IPOL.ID – Kelompok garis keras Hindu menuntut pembatasan penggunaan jilbab di ruang kelas di lebih banyak negara bagian India hingga bahkan seluruh negeri.
Sebelumnya, meski menuai banyak protes dari pelajar Muslim, pengadilan India telah menetapkan pelarangan di negara bagian Karnataka.
Keputusan Pengadilan Tinggi Karnataka pada hari Selasa (15/3), yang mendukung larangan jilbab, juga telah disambut oleh menteri federal utama dari Partai Bharatiya Janata (BJP). Partai nasionalis Hindu itu dipimpin Perdana Menteri Narendra Modi.
Modi bahkan mengatakan, pelajar harus menghindari mengenakan pakaian keagamaan di ruang kelas.
Kendati pelarangan itu telah disahkan, namun tidak ada pedoman nasional khusus di India yang mengatur tentang seragam sekolah. Negara bagian sering menyerahkan persoalan itu kepada masing-masing sekolah untuk memutuskan apa yang harus dikenakan siswa mereka.
Oleh sebab itu, kelompok garis keras menginginkan aturan pelarangan hijab tak lagi dikembalikan ke sekolah. Menurut mereka, lebih baik aturan berlaku secara nasional.
“Kami adalah negara Hindu dan kami tidak ingin melihat pakaian keagamaan apa pun di lembaga pendidikan negara ini,” kata Presiden kelompok Hindu Akhil Bharat Hindu MahaSabha, Rishi Trivedi seperti dikutip dari Reuters.
“Kami menyambut baik putusan pengadilan dan ingin aturan yang sama diikuti di seluruh negeri,” tambahnya.
Larangan pengenaan hijab di Karnataka telah memicu protes sejumlah siswa dan orang tua Muslim. Aktivis HAM India mendukung protes tersebut.
Para pengkritik larangan mengatakan itu adalah cara lain untuk meminggirkan warga Muslim di India. Sebanyak 13 persen dari total penduduk India yang mencapai 1,3 miliar.
Agar larangan tidak berlaku secara nasional, seorang siswi bernama Ayesha Hajeera Almas berencana mengajukan banding atas putusan pengadilan yang melarang jilbab ke Mahkamah Agung.
Gadis berusia 18 tahun itu mengatakan dia tidak bersekolah sejak akhir Desember setelah pihak berwenang melarang gadis-gadis Muslim mengenakan jilbab.
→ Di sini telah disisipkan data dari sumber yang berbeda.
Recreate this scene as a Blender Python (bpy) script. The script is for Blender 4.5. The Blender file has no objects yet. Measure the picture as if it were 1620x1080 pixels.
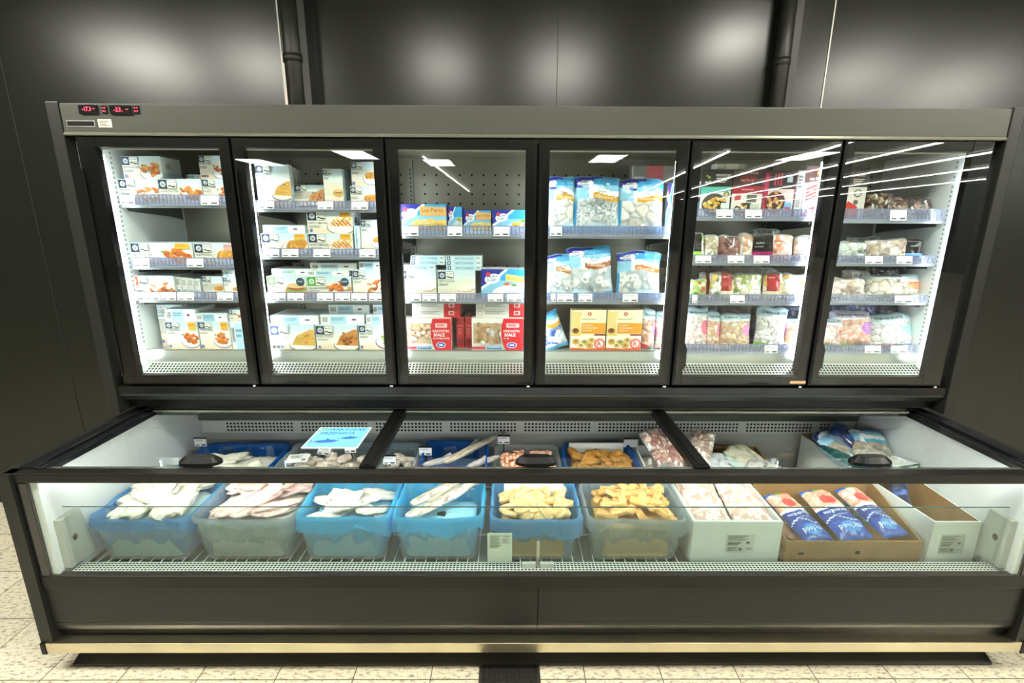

Ia pun sangat berharap larangan ini tak berlaku secara nasional.
“Kami merasa hidup di India di mana warganya tidak diperlakukan sama,” kata Almas dari distrik Karnataka di Udupi, tempat protes dimulai.
“Saya berjuang untuk diri saya sendiri, berjuang untuk saudara perempuan saya, berjuang untuk agama saya. Saya takut akan ada perubahan seperti ini di seluruh negeri. Tapi saya harap itu tidak terjadi,” tutup dia.